:: SOURCE MATERIAL ::
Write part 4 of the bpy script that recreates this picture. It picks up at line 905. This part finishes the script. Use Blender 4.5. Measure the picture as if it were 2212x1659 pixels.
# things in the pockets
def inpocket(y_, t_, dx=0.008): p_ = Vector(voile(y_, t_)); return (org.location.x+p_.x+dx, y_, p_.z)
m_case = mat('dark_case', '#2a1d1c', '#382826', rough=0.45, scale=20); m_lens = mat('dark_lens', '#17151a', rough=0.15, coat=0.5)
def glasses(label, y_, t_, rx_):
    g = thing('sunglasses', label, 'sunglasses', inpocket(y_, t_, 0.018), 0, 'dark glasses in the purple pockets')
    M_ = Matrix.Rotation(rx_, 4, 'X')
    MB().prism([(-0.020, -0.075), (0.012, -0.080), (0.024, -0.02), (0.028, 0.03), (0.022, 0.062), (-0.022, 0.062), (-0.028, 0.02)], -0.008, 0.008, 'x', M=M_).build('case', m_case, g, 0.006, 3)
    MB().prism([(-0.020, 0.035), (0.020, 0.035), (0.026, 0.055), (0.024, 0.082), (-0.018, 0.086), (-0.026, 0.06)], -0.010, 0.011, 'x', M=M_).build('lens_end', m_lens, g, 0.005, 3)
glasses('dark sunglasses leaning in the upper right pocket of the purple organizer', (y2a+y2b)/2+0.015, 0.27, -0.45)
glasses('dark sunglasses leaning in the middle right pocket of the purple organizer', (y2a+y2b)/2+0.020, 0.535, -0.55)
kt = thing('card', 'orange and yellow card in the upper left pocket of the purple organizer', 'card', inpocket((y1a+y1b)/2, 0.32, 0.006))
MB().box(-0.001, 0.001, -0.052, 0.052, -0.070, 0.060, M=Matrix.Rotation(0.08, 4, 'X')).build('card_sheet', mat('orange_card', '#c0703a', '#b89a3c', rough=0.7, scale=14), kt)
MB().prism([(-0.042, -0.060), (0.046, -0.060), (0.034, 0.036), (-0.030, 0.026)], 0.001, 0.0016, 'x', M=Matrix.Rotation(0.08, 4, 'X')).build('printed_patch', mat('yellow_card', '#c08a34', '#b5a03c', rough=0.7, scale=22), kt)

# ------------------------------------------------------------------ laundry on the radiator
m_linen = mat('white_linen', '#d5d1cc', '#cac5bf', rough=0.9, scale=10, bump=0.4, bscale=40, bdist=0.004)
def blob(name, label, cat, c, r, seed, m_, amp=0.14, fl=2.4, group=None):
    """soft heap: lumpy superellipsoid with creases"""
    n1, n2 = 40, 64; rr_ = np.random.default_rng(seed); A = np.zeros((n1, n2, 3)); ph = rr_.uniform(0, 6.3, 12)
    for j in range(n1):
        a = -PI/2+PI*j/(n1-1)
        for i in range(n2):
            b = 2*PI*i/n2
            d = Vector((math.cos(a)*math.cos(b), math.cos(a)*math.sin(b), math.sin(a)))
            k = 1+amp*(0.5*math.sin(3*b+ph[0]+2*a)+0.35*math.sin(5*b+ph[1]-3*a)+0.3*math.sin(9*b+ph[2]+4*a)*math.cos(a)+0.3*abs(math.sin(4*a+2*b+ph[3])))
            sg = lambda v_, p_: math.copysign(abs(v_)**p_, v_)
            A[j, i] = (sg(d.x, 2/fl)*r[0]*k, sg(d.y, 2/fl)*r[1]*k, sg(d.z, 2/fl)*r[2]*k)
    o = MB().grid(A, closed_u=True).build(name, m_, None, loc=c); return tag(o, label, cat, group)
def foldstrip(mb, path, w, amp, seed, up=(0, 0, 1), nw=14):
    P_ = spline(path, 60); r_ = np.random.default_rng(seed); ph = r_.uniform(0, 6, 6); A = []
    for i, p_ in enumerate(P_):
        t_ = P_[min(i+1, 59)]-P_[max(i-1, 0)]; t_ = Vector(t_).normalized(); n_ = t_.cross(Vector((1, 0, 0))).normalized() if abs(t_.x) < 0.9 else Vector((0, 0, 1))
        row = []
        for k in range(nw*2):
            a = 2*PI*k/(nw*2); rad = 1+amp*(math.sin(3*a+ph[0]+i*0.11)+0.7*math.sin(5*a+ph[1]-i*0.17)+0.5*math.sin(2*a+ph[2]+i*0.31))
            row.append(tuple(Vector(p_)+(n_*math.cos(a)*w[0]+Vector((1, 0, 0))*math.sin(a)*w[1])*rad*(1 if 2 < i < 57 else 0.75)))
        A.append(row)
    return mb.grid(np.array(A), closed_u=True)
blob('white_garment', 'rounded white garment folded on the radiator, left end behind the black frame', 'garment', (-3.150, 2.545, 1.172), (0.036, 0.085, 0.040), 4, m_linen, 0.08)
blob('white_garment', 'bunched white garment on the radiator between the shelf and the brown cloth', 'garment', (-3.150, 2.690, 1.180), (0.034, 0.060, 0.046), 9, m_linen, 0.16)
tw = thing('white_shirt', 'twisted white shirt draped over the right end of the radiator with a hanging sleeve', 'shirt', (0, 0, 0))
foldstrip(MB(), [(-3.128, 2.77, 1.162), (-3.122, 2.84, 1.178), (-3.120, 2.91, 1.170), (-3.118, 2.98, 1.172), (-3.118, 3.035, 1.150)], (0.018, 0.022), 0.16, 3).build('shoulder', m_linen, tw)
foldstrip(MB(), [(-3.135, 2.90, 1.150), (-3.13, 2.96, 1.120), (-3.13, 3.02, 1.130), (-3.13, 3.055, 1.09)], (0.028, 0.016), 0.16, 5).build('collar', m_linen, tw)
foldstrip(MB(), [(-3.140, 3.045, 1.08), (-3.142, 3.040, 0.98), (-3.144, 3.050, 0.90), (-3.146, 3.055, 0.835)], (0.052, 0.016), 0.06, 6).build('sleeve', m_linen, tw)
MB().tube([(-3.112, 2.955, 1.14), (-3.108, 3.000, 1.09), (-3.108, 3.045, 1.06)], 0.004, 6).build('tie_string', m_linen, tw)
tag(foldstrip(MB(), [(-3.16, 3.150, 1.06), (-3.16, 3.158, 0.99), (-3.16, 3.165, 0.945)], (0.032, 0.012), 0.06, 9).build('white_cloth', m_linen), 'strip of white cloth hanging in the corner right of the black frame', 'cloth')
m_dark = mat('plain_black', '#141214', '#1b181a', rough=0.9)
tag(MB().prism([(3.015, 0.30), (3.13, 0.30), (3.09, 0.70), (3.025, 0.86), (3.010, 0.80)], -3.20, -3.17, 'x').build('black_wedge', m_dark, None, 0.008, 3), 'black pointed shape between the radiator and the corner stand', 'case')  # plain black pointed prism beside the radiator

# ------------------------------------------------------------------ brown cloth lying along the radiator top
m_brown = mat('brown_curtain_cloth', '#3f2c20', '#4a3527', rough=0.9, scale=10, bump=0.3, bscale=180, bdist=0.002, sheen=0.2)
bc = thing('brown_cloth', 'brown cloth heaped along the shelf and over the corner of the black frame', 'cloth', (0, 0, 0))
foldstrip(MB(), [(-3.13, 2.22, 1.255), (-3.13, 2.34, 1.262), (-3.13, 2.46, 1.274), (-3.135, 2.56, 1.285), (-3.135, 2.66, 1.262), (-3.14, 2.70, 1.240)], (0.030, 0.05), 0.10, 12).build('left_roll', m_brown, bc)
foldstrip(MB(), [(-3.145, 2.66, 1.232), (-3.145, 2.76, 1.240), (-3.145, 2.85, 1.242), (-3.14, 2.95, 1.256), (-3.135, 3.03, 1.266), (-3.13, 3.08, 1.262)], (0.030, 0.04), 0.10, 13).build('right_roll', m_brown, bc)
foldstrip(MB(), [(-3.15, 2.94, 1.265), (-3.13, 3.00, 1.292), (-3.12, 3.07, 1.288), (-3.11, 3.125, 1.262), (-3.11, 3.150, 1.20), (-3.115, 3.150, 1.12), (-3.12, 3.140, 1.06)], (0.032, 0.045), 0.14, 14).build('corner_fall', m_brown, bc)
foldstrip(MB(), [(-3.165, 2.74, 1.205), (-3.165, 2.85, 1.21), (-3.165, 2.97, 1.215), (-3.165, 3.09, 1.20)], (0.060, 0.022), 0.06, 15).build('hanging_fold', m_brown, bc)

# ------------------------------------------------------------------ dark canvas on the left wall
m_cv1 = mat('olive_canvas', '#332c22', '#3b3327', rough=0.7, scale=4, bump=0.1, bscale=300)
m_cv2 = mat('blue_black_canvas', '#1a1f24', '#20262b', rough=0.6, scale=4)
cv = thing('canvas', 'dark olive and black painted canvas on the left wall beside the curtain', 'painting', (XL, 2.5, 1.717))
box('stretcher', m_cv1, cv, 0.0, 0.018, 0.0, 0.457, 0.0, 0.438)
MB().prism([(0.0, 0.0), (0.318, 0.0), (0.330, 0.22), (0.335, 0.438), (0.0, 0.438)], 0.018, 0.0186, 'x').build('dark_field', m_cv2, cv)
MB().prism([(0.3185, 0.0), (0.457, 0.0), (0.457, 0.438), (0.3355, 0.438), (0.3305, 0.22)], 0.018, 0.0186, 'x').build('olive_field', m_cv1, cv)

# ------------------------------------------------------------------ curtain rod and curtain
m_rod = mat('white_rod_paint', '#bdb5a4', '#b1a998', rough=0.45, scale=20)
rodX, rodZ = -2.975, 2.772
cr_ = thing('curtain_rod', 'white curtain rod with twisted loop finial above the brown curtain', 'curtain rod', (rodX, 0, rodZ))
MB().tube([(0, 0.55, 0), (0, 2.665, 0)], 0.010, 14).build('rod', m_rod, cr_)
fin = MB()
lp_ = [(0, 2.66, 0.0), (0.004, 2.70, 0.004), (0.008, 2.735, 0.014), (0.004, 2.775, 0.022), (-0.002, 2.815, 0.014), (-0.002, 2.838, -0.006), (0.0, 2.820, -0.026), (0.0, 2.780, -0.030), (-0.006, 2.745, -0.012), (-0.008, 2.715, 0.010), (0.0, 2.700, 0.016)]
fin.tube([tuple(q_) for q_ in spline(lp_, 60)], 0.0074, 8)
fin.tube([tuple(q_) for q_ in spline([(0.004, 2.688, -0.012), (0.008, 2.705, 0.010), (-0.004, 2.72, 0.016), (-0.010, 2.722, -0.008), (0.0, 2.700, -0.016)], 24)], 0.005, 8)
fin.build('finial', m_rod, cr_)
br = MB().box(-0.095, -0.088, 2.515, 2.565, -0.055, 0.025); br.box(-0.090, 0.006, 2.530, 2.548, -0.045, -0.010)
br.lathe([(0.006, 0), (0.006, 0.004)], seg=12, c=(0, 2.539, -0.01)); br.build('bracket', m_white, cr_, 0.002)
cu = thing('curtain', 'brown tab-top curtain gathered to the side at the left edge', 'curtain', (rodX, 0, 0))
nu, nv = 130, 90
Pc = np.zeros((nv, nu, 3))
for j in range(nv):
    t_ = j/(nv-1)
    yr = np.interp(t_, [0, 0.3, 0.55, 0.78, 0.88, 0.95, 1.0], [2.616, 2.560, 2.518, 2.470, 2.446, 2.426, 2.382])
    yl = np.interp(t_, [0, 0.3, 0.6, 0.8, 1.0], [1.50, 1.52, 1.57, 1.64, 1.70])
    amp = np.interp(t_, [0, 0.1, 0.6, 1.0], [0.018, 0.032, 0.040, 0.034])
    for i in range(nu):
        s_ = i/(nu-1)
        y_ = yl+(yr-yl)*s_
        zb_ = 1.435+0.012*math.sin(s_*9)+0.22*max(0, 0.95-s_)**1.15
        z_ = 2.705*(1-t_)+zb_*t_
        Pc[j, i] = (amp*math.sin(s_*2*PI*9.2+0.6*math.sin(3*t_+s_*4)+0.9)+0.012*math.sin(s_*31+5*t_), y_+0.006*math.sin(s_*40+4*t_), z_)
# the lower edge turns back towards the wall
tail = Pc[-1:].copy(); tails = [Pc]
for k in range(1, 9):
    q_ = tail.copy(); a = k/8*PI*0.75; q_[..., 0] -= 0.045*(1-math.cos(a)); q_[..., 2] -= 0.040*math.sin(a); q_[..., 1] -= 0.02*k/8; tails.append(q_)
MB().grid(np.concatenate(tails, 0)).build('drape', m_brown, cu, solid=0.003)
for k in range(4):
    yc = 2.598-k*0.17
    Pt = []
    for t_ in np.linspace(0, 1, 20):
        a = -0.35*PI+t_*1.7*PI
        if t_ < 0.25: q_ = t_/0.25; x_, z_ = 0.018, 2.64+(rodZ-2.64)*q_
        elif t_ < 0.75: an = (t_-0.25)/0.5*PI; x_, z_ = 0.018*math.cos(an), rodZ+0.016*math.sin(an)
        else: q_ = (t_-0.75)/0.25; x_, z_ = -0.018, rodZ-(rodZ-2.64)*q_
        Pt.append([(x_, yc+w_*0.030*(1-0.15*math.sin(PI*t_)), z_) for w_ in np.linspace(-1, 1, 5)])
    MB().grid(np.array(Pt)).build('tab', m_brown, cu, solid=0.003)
:::
Return exactly the lines that run from the top of the listing above to the line containing "rough=0.7, scale=22), kt)", please, keeping both end lines and leaving out everything else.

▶ COMPLETED EXERCISE:
Write part 4 of the bpy script that recreates this picture. It picks up at line 905. This part finishes the script. Use Blender 4.5. Measure the picture as if it were 2212x1659 pixels.
# things in the pockets
def inpocket(y_, t_, dx=0.008): p_ = Vector(voile(y_, t_)); return (org.location.x+p_.x+dx, y_, p_.z)
m_case = mat('dark_case', '#2a1d1c', '#382826', rough=0.45, scale=20); m_lens = mat('dark_lens', '#17151a', rough=0.15, coat=0.5)
def glasses(label, y_, t_, rx_):
    g = thing('sunglasses', label, 'sunglasses', inpocket(y_, t_, 0.018), 0, 'dark glasses in the purple pockets')
    M_ = Matrix.Rotation(rx_, 4, 'X')
    MB().prism([(-0.020, -0.075), (0.012, -0.080), (0.024, -0.02), (0.028, 0.03), (0.022, 0.062), (-0.022, 0.062), (-0.028, 0.02)], -0.008, 0.008, 'x', M=M_).build('case', m_case, g, 0.006, 3)
    MB().prism([(-0.020, 0.035), (0.020, 0.035), (0.026, 0.055), (0.024, 0.082), (-0.018, 0.086), (-0.026, 0.06)], -0.010, 0.011, 'x', M=M_).build('lens_end', m_lens, g, 0.005, 3)
glasses('dark sunglasses leaning in the upper right pocket of the purple organizer', (y2a+y2b)/2+0.015, 0.27, -0.45)
glasses('dark sunglasses leaning in the middle right pocket of the purple organizer', (y2a+y2b)/2+0.020, 0.535, -0.55)
kt = thing('card', 'orange and yellow card in the upper left pocket of the purple organizer', 'card', inpocket((y1a+y1b)/2, 0.32, 0.006))
MB().box(-0.001, 0.001, -0.052, 0.052, -0.070, 0.060, M=Matrix.Rotation(0.08, 4, 'X')).build('card_sheet', mat('orange_card', '#c0703a', '#b89a3c', rough=0.7, scale=14), kt)
MB().prism([(-0.042, -0.060), (0.046, -0.060), (0.034, 0.036), (-0.030, 0.026)], 0.001, 0.0016, 'x', M=Matrix.Rotation(0.08, 4, 'X')).build('printed_patch', mat('yellow_card', '#c08a34', '#b5a03c', rough=0.7, scale=22), kt)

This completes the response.